= The problem =
Could you give the data below again, exactly and completely?

= Dataset section =
____
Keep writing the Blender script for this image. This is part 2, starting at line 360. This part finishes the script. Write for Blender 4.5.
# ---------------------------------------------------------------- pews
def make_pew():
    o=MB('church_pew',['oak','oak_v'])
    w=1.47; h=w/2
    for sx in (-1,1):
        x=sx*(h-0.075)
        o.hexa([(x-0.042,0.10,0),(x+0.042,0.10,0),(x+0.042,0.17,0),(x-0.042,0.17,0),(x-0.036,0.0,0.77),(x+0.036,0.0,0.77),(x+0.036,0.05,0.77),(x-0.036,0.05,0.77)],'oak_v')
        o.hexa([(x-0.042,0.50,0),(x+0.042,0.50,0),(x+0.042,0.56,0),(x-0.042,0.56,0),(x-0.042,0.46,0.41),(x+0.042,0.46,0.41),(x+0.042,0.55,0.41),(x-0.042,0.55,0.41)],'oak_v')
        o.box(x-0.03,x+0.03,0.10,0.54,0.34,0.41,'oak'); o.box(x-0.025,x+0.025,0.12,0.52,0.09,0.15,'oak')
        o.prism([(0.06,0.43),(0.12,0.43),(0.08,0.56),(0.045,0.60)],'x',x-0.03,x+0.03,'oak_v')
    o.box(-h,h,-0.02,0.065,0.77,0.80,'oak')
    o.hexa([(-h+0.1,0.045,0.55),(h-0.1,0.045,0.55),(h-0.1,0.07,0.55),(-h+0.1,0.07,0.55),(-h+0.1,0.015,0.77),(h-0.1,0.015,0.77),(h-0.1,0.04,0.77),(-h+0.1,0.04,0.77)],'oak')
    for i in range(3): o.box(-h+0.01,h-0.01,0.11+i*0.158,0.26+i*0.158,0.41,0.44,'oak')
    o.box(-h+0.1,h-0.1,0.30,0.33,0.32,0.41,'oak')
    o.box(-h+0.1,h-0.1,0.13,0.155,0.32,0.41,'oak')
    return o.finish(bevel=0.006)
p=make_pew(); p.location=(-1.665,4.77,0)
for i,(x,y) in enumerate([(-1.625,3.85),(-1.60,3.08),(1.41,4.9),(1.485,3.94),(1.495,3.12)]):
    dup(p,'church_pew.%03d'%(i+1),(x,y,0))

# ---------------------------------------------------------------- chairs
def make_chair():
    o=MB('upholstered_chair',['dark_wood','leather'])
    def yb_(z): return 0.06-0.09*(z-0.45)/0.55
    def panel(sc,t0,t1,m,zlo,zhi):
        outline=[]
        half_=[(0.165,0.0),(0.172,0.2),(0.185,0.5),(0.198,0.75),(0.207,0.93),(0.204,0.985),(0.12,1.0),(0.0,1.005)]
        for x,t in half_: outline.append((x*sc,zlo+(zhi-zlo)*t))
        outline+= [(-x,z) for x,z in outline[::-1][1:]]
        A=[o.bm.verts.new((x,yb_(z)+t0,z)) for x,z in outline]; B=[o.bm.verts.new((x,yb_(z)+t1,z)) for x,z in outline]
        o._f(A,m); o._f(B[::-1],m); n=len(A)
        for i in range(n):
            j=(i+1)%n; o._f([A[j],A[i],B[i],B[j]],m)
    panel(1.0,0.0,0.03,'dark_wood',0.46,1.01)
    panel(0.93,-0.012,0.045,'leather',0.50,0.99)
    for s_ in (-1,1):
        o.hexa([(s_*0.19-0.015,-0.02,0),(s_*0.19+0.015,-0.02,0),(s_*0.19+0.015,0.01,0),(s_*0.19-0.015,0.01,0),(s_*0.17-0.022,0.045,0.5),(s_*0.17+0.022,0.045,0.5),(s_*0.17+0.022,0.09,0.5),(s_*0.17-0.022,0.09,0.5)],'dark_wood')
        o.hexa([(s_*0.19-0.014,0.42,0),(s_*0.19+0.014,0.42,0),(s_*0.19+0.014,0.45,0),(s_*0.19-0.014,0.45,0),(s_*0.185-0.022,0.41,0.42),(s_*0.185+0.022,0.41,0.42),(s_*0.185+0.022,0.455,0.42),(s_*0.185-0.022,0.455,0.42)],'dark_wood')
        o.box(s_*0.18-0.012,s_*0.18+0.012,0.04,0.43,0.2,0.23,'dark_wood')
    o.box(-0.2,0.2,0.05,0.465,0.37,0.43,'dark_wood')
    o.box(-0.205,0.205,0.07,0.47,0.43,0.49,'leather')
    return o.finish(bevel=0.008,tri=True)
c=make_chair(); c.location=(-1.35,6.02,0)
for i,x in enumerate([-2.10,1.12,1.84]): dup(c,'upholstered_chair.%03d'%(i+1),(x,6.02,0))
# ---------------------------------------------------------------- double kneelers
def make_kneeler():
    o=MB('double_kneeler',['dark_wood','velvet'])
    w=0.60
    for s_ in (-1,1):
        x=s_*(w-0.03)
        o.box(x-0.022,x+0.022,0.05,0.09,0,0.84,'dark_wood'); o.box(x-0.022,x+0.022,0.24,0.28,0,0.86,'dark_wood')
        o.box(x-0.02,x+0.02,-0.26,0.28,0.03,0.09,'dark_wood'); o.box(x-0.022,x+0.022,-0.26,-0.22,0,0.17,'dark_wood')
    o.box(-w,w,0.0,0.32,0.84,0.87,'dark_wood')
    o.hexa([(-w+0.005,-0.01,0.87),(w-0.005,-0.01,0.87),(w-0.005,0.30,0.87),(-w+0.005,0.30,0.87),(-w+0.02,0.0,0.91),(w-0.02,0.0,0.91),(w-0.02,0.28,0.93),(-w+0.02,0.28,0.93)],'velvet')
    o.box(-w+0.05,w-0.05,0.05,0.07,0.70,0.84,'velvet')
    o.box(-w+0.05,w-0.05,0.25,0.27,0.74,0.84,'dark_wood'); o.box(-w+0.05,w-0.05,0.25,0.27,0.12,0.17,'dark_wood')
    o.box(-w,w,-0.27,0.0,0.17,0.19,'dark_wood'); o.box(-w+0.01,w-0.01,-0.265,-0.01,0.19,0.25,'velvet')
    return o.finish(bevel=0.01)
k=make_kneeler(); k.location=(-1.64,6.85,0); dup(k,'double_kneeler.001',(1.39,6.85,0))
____
= The output =
Keep writing the Blender script for this image. This is part 2, starting at line 360. This part finishes the script. Write for Blender 4.5.
# ---------------------------------------------------------------- pews
def make_pew():
    o=MB('church_pew',['oak','oak_v'])
    w=1.47; h=w/2
    for sx in (-1,1):
        x=sx*(h-0.075)
        o.hexa([(x-0.042,0.10,0),(x+0.042,0.10,0),(x+0.042,0.17,0),(x-0.042,0.17,0),(x-0.036,0.0,0.77),(x+0.036,0.0,0.77),(x+0.036,0.05,0.77),(x-0.036,0.05,0.77)],'oak_v')
        o.hexa([(x-0.042,0.50,0),(x+0.042,0.50,0),(x+0.042,0.56,0),(x-0.042,0.56,0),(x-0.042,0.46,0.41),(x+0.042,0.46,0.41),(x+0.042,0.55,0.41),(x-0.042,0.55,0.41)],'oak_v')
        o.box(x-0.03,x+0.03,0.10,0.54,0.34,0.41,'oak'); o.box(x-0.025,x+0.025,0.12,0.52,0.09,0.15,'oak')
        o.prism([(0.06,0.43),(0.12,0.43),(0.08,0.56),(0.045,0.60)],'x',x-0.03,x+0.03,'oak_v')
    o.box(-h,h,-0.02,0.065,0.77,0.80,'oak')
    o.hexa([(-h+0.1,0.045,0.55),(h-0.1,0.045,0.55),(h-0.1,0.07,0.55),(-h+0.1,0.07,0.55),(-h+0.1,0.015,0.77),(h-0.1,0.015,0.77),(h-0.1,0.04,0.77),(-h+0.1,0.04,0.77)],'oak')
    for i in range(3): o.box(-h+0.01,h-0.01,0.11+i*0.158,0.26+i*0.158,0.41,0.44,'oak')
    o.box(-h+0.1,h-0.1,0.30,0.33,0.32,0.41,'oak')
    o.box(-h+0.1,h-0.1,0.13,0.155,0.32,0.41,'oak')
    return o.finish(bevel=0.006)
p=make_pew(); p.location=(-1.665,4.77,0)
for i,(x,y) in enumerate([(-1.625,3.85),(-1.60,3.08),(1.41,4.9),(1.485,3.94),(1.495,3.12)]):
    dup(p,'church_pew.%03d'%(i+1),(x,y,0))

# ---------------------------------------------------------------- chairs
def make_chair():
    o=MB('upholstered_chair',['dark_wood','leather'])
    def yb_(z): return 0.06-0.09*(z-0.45)/0.55
    def panel(sc,t0,t1,m,zlo,zhi):
        outline=[]
        half_=[(0.165,0.0),(0.172,0.2),(0.185,0.5),(0.198,0.75),(0.207,0.93),(0.204,0.985),(0.12,1.0),(0.0,1.005)]
        for x,t in half_: outline.append((x*sc,zlo+(zhi-zlo)*t))
        outline+= [(-x,z) for x,z in outline[::-1][1:]]
        A=[o.bm.verts.new((x,yb_(z)+t0,z)) for x,z in outline]; B=[o.bm.verts.new((x,yb_(z)+t1,z)) for x,z in outline]
        o._f(A,m); o._f(B[::-1],m); n=len(A)
        for i in range(n):
            j=(i+1)%n; o._f([A[j],A[i],B[i],B[j]],m)
    panel(1.0,0.0,0.03,'dark_wood',0.46,1.01)
    panel(0.93,-0.012,0.045,'leather',0.50,0.99)
    for s_ in (-1,1):
        o.hexa([(s_*0.19-0.015,-0.02,0),(s_*0.19+0.015,-0.02,0),(s_*0.19+0.015,0.01,0),(s_*0.19-0.015,0.01,0),(s_*0.17-0.022,0.045,0.5),(s_*0.17+0.022,0.045,0.5),(s_*0.17+0.022,0.09,0.5),(s_*0.17-0.022,0.09,0.5)],'dark_wood')
        o.hexa([(s_*0.19-0.014,0.42,0),(s_*0.19+0.014,0.42,0),(s_*0.19+0.014,0.45,0),(s_*0.19-0.014,0.45,0),(s_*0.185-0.022,0.41,0.42),(s_*0.185+0.022,0.41,0.42),(s_*0.185+0.022,0.455,0.42),(s_*0.185-0.022,0.455,0.42)],'dark_wood')
        o.box(s_*0.18-0.012,s_*0.18+0.012,0.04,0.43,0.2,0.23,'dark_wood')
    o.box(-0.2,0.2,0.05,0.465,0.37,0.43,'dark_wood')
    o.box(-0.205,0.205,0.07,0.47,0.43,0.49,'leather')
    return o.finish(bevel=0.008,tri=True)
c=make_chair(); c.location=(-1.35,6.02,0)
for i,x in enumerate([-2.10,1.12,1.84]): dup(c,'upholstered_chair.%03d'%(i+1),(x,6.02,0))
# ---------------------------------------------------------------- double kneelers
def make_kneeler():
    o=MB('double_kneeler',['dark_wood','velvet'])
    w=0.60
    for s_ in (-1,1):
        x=s_*(w-0.03)
        o.box(x-0.022,x+0.022,0.05,0.09,0,0.84,'dark_wood'); o.box(x-0.022,x+0.022,0.24,0.28,0,0.86,'dark_wood')
        o.box(x-0.02,x+0.02,-0.26,0.28,0.03,0.09,'dark_wood'); o.box(x-0.022,x+0.022,-0.26,-0.22,0,0.17,'dark_wood')
    o.box(-w,w,0.0,0.32,0.84,0.87,'dark_wood')
    o.hexa([(-w+0.005,-0.01,0.87),(w-0.005,-0.01,0.87),(w-0.005,0.30,0.87),(-w+0.005,0.30,0.87),(-w+0.02,0.0,0.91),(w-0.02,0.0,0.91),(w-0.02,0.28,0.93),(-w+0.02,0.28,0.93)],'velvet')
    o.box(-w+0.05,w-0.05,0.05,0.07,0.70,0.84,'velvet')
    o.box(-w+0.05,w-0.05,0.25,0.27,0.74,0.84,'dark_wood'); o.box(-w+0.05,w-0.05,0.25,0.27,0.12,0.17,'dark_wood')
    o.box(-w,w,-0.27,0.0,0.17,0.19,'dark_wood'); o.box(-w+0.01,w-0.01,-0.265,-0.01,0.19,0.25,'velvet')
    return o.finish(bevel=0.01)
k=make_kneeler(); k.location=(-1.64,6.85,0); dup(k,'double_kneeler.001',(1.39,6.85,0))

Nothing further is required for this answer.